American Disaster in South China Sea

Niobrara is a very small town in Nebraska–so small it doesn't have a cinema, and the locals could not have flocked to see Saving Private Ryan. But Niobrara has a memorial outside its library dedicated to the three Sage brothers, who were the first family group allowed to serve together on a U.S. warship after World War II. Radarman 3rd Class Gregory Sage and Seaman Recruits Gary Sage and Kelly Sage died together, along with 71 shipmates, on USS Frank E. Evans when the Australian aircraft carrier Melbourne literally cut their destroyer in two at 3 o'clock on the morning of June 3, 1969, in the South China Sea. Most of Evans' 272-man crew were asleep at the time of the collision. Jolted awake by the impact, the Americans began a struggle to save their lives, if not their ship. The Australians soon joined in the desperate struggle.

 

Few Australians are aware of the collision that claimed 74 American lives during Operation Sea Spirit exercises at the height of the Vietnam War and led–in the face of tragedy–to a bond between sailors on either side of the Pacific.
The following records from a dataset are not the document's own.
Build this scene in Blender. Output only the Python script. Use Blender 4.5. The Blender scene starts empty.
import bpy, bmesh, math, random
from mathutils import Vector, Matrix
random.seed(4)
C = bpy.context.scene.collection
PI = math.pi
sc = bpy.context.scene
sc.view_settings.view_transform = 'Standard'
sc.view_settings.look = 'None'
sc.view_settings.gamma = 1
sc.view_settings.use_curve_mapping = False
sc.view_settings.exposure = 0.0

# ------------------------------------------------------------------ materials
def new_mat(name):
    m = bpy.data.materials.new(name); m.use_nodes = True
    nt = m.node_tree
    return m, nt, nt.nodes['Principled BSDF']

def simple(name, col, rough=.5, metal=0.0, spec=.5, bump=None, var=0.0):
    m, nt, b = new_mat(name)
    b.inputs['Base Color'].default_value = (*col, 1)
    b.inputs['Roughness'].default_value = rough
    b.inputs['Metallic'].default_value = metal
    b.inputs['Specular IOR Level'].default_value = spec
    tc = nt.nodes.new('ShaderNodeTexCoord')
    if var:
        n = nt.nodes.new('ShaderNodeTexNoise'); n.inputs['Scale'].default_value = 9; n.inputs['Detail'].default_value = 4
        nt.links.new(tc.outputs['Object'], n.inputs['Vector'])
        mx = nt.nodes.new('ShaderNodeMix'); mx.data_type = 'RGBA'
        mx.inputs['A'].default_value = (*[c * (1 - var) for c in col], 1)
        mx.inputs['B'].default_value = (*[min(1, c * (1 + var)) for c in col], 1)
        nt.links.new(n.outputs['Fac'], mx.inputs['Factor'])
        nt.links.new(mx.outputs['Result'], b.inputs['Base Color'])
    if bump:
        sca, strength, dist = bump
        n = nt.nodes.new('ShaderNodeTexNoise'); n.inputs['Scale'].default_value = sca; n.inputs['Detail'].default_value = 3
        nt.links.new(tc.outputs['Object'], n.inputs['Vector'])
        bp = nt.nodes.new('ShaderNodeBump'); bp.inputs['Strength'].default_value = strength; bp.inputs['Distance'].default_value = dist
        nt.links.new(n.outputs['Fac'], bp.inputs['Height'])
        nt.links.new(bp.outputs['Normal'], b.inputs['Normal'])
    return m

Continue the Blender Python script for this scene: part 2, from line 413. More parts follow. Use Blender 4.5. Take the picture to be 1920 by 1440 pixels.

Now living in the United States, the retired skipper of the Australian carrier recalled the few awful minutes that changed the lives of hundreds of men. 'It's still very vivid, still bad memories, still a very traumatic occasion,' said John Stevenson.

 

A court-martial and the inquiry that followed found Captain Stevenson not at fault, yet his career was doomed from the moment his crew readied Evans to take up plane guard/rescue position, as Melbourne prepared for night-flying operations. Earlier in the exercise, Melbourne had had a near miss that was fresh in Stevenson's memory on June 3. 'A couple of nights before one of the other [American] destroyers took a run at us,' Stevenson recalled, but that time Melbourne had managed to get out of the destroyer's path.